Идейно-политическая ориентация партий является основой их условной классификации в системе координат “левые – правые”. Эти понятия возникли в эпоху Великой французской революции: 11 сентября 1789 года депутаты Учредительного (конституционного) собрания разместились в зале заседаний так, что сторонники восстановления королевской власти оказались справа, а революционеры-республиканцы – слева от председательствующего11. Впоследствии система понятий [c.69] “левые – правые” наполнилась иным содержанием: “левыми в мировой политологии стали считать тех, кто критикует утвердившийся капиталистический строй, выступает за политические перемены, социализацию производства, защищает интересы трудящихся; правыми – тех, кто отстаивает принципы частной собственности и буржуазную государственность”12. Наряду с этой общепринятой градацией по мере нарастания стратегического и тактического радикализма можно также выделить “центристов”, “умеренных” и “экстремистов”, причем как “слева”, так и “справа” от условного “центра”, куда по традиции принято “помещать” приверженцев срединной политики допустимых компромиссов, колеблющихся в зависимости от ситуации то в одну, то в другую сторону. Полученный спектр политических течений удобно проиллюстрировать двухмерной схемой (см. рис. 13)
Рис. 13
В нижней части рисунка на небольшом удалении от вертикальной оси находятся, по образному определению известного российского ученого и политического деятеля профессора А.А.Денисова, “прагматики, склонные считаться с неизбежным консерватизмом основной массы населения, связанным с психологической перестройкой и неспешной адаптацией к любого рода реформам”13. Социал-демократы, представляющие “левый центр”, отрицают революционные методы политической борьбы и придерживаются идеи постепенной эволюции капиталистического [c.70] общества в направлении социализма. Признавая “буржуазный” политический плюрализм и являясь во многих странах влиятельными парламентскими партиями, нередко входящими в состав правящих коалиций, современные социал-демократы делают акцент на смешанной экономике с элементами государственного регулирования, выступают за расширение прав трудящихся в области принятия решений на уровне предприятий, за самоуправление трудовых коллективов, за участие профсоюзов в разработке программ национальной экономической политики, за обеспечение равенства всех граждан в сфере здравоохранения, образования, культуры и информации независимо от их общественного положения. Доктрина “правого центра”, неолиберализм, основывается на принципах самоценности и свободы личности, однако предполагает отказ от крайностей индивидуализма. Это проявляется в признании идей Д.Кейнса об активной роли государства в решении экономических и социальных проблем, об ответственности бизнеса перед обществом и необходимости перераспределения материальных благ в пользу “низших слоев” через систему налогов и государственных социальных программ. При этом “государство всеобщего благоденствия” обязано ограждать личность от негативных последствий функционирования рыночной системы только таким образом, чтобы его вмешательство в экономику не препятствовало реализации свободы частных собственников и проявлению их инициативы.
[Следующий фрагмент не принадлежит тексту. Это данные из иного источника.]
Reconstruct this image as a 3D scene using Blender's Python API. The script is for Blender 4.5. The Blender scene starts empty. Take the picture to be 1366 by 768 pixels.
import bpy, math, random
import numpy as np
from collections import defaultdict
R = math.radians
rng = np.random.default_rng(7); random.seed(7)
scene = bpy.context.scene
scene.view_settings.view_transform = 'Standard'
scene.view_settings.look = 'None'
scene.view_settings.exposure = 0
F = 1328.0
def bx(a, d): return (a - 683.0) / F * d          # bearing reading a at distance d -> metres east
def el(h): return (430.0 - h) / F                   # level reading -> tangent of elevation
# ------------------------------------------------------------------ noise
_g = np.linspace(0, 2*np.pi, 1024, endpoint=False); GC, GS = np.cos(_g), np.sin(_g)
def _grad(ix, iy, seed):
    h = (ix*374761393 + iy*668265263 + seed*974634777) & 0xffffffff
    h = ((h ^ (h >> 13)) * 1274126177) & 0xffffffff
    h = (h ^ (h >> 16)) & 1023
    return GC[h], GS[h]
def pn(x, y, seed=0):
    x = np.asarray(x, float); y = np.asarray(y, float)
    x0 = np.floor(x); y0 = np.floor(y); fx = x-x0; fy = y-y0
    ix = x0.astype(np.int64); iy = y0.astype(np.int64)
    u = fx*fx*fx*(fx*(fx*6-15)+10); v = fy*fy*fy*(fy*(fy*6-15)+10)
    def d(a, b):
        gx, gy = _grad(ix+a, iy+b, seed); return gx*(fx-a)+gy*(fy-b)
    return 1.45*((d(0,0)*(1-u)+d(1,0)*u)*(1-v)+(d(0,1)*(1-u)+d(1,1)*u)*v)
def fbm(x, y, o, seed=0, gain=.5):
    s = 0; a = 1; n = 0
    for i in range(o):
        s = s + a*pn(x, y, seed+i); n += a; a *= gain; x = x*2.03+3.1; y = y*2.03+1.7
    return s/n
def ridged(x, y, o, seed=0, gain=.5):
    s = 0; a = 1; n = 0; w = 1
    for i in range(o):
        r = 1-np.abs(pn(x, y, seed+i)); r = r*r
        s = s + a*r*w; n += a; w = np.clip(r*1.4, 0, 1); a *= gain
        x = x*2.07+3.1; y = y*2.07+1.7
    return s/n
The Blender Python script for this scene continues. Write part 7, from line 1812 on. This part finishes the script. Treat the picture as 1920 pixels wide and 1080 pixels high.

Верхнюю часть схемы занимают, если вновь воспользоваться характеристикой А.А.Денисова, “нетерпеливые доктринеры, не склонные снисходить к несовершенству реформируемых масс и тяготеющие к принуждению”14. На крайнем левом фланге находятся современные приверженцы идей Л.Д.Троцкого, которые считают, что социализм и капитализм сегодня так же несовместимы, как и прежде, категорически отвергают любую форму сотрудничества с “международным империализмом”, и, обвиняя социал-демократию в “продажности” и “предательстве”, называют социальную революцию единственно возможным способом утверждения нового общества. Во многом сходные позиции занимают и некоторые радикально настроенные коммунисты, с точки зрения которых необходимо установить революционным путем диктатуру пролетариата – единственного, по их мнению, социального слоя, обладающего потенциалом для уничтожения капитализма.
Правый экстремизм представлен носителями идеологии буржуазной диктатуры в различных ее проявлениях. Из множества определений фашизма наиболее широко известна его марксистская оценка, высказанная Г.Димитровым на VII конгрессе Коминтерна в 1935 году: “...Фашизм у власти есть открытая террористическая диктатура наиболее реакционных, наиболее шовинистических, наиболее империалистических элементов финансового капитала... Фашизм – это организация террористической расправы с рабочим классом и революционной частью крестьянства и интеллигенции. Фашизм во внешней политике – это шовинизм в самой грубейшей форме, культивирующий зоологическую ненависть против других народов”15. Несколько иных, но отчасти близких оценок придерживаются и [c.71] либерально настроенные западные ученые. Так, исследователь из ФРГ Р.Кюнль определяет фашизм “как союз двух партнеров, которые взаимосвязаны и взаимодействуют. С одной стороны, это главная фракция промышленного и финансового капитала, а также военных, а с другой – фашистская партия, имеющая в своем распоряжении аппарат государственного террора и подавления”16. Определенная “преемственность” с некоторыми фашистскими идеями прослеживается в воззрениях “новых правых”, выступающих против социальной справедливости и пытающихся доказать “естественный и вечный характер” неравенства людей не только в экономическом, но и в “биологическом” плане.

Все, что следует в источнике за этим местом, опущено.